北海道新聞新人記者が取材活動で逮捕された事件について
旭川医科大学で、6月22日,学長解任問題を取材中の北海道新聞社の22歳の新人記者が建造物侵入容疑で逮捕された。取材活動によって報道機関の記者が逮捕された例は,近年なかったことらしい。同社は,この事件について「逮捕は遺憾」と発表した。
私は,自社の新人記者が取材活動で逮捕されたことについて,北海道新聞社はこんなに突き放した言い方ができるものなのか,これでは記者一人が悪いことになってしまっているではないか,と心が震えた。
22歳というから大学出たてだ。構内立ち入りが禁止されていた中,構内に立ち入って会議中の会議室の前に立ち,記者はドアの隙間から無断で音声記録をしていた。そこを見つかって逮捕された。そんな大胆なことを新人記者が自身の判断でしたとはとても思えない。業務として上司の指示のもとでしていたはずである。それに対して,会社は「遺憾」と突き放した態度を示したのだから悔しい。
7月7日,同社は社内調査報告を発表した。報告によれば,新人記者を含む4人で取材に向かった。うち新人記者以外の3人は,大学から構内立ち入り禁止の通知があったことを本社より知らされていたが,新人記者には伝えられず,3人からも伝えられなかった。新人記者は一人,キャップから、校舎内に入って出席者が通る可能性のある2階付近の廊下で待つよう指示を受け,さらに,会議が行われている可能性がある4階に向かうよう指示された。
なぜ新人記者一人を校舎内に侵入させたのだろう。残る3人はその時,どんな任務を負っていたのだろう。新人記者はこの事件の取材は初めてである。会議室の様子を録音はできても,会議の出席者に見知った人はいないから,会議終了後に話を聞き出すということはできない。また,誰彼となく捕まえても取材は難しいだろう。そもそも構内立ち入り禁止だから,会議が終了するまでに,記者はその場から立ち去らなければならないという状況だ。
このように考えれば,新人記者を一人,校舎に侵入させて会議室前に立たせた目的は,ただ一つ,会議の様子を録音することだ。22歳なら,会議室前にいるところを見つかっても,学生と見間違えられて,その場をすり抜けられる。キャップから,もし見つかっても,身分を告げず,はぐらかすように指示されていたと報告は書いている。
また,行けと言われた新人記者は、行きたくないと言っていたとの話もあるということだ。当該記者は,会議の様子を無断録音するよう指示されたので,そんなことをしたくないと拒否した,ということではなかったか。

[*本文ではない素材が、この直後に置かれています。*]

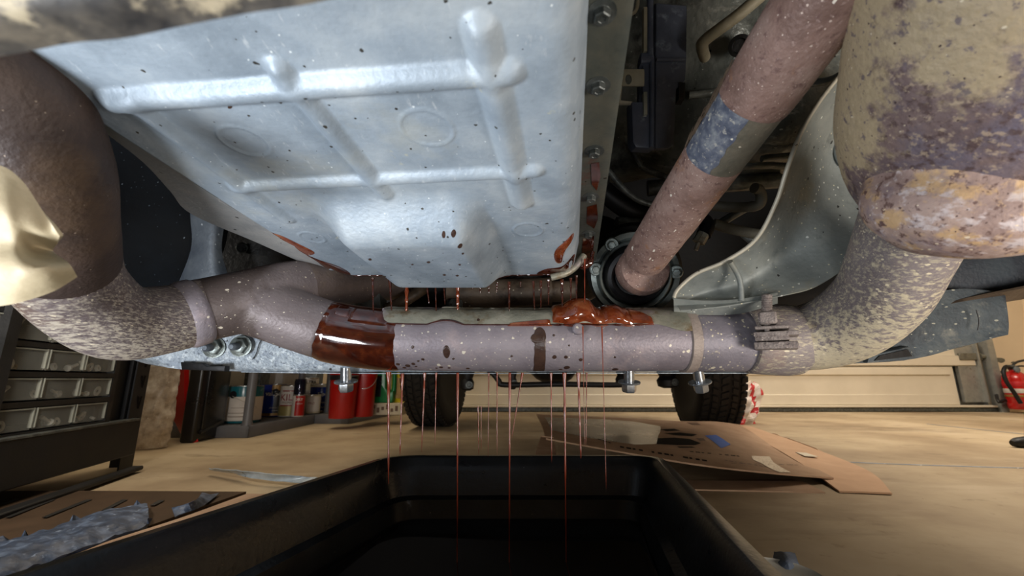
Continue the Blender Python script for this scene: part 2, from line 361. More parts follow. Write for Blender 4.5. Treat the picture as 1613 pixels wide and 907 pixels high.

社内調査報告は,記者教育に問題があったと書いている。報告は一方で,キャップは「経験を積ませたかった」と弁明したとも書いている。これはキャップの本心でもあるだろうが,普通に考えれば正気なのかと疑う。立ち入り禁止を知らせないまま,新人記者一人を校舎内に忍ばせ,取るべきではない方法で取材をさせる「経験」をさせたかったとは,どう考えてもまともではない。
記者の取材活動は確かに,困難で危険なこともあるだろう。取材で危険を感じた経験を直接,知り合いの記者から聞いたこともある。しかし,記者「教育」というとき,それは理念,目的に沿い,計画的であるべきで,その成果は見通せるものでなければならない。こんな経験を積ませることは,教育とはなんの関係もない。Twitterに「特攻隊みたいだ」などと書かれていたようだが,本当にそんな感じがする。
調査報告は,最後にこのようにまとめている。
「私たち新聞社は憲法で保障された表現の自由を守り、国民の『知る権利』に奉仕することが責務です。(中略)北海道新聞社は、一線の記者たちが安心して取材できる環境をあらためてつくるとともに、今回の事件にひるむことなく、国民の『知る権利』のために尽くしてまいります」
このまとめにも違和感を持った。取材対象の旭川医科大学がたとえ誠実さに欠けるにしても,新人記者が,まともな教育とも経験とも関係のない取材活動をさせられた上に逮捕されたことについて,会社は,真摯な反省をせず,記者教育の課題と展望を示さないまま,「一線の記者たちが安心して取材できる環境をつくる」とは空疎だ。一線の記者,特に若い記者たちは納得しないだろう。国民の「知る権利」は守られなければならないが,そのために一線で取材をしている記者を守るための社内の意識改革やルール運営の見直しこそが求められるのではないだろうか。それが示されないうちは,市民としても納得できない。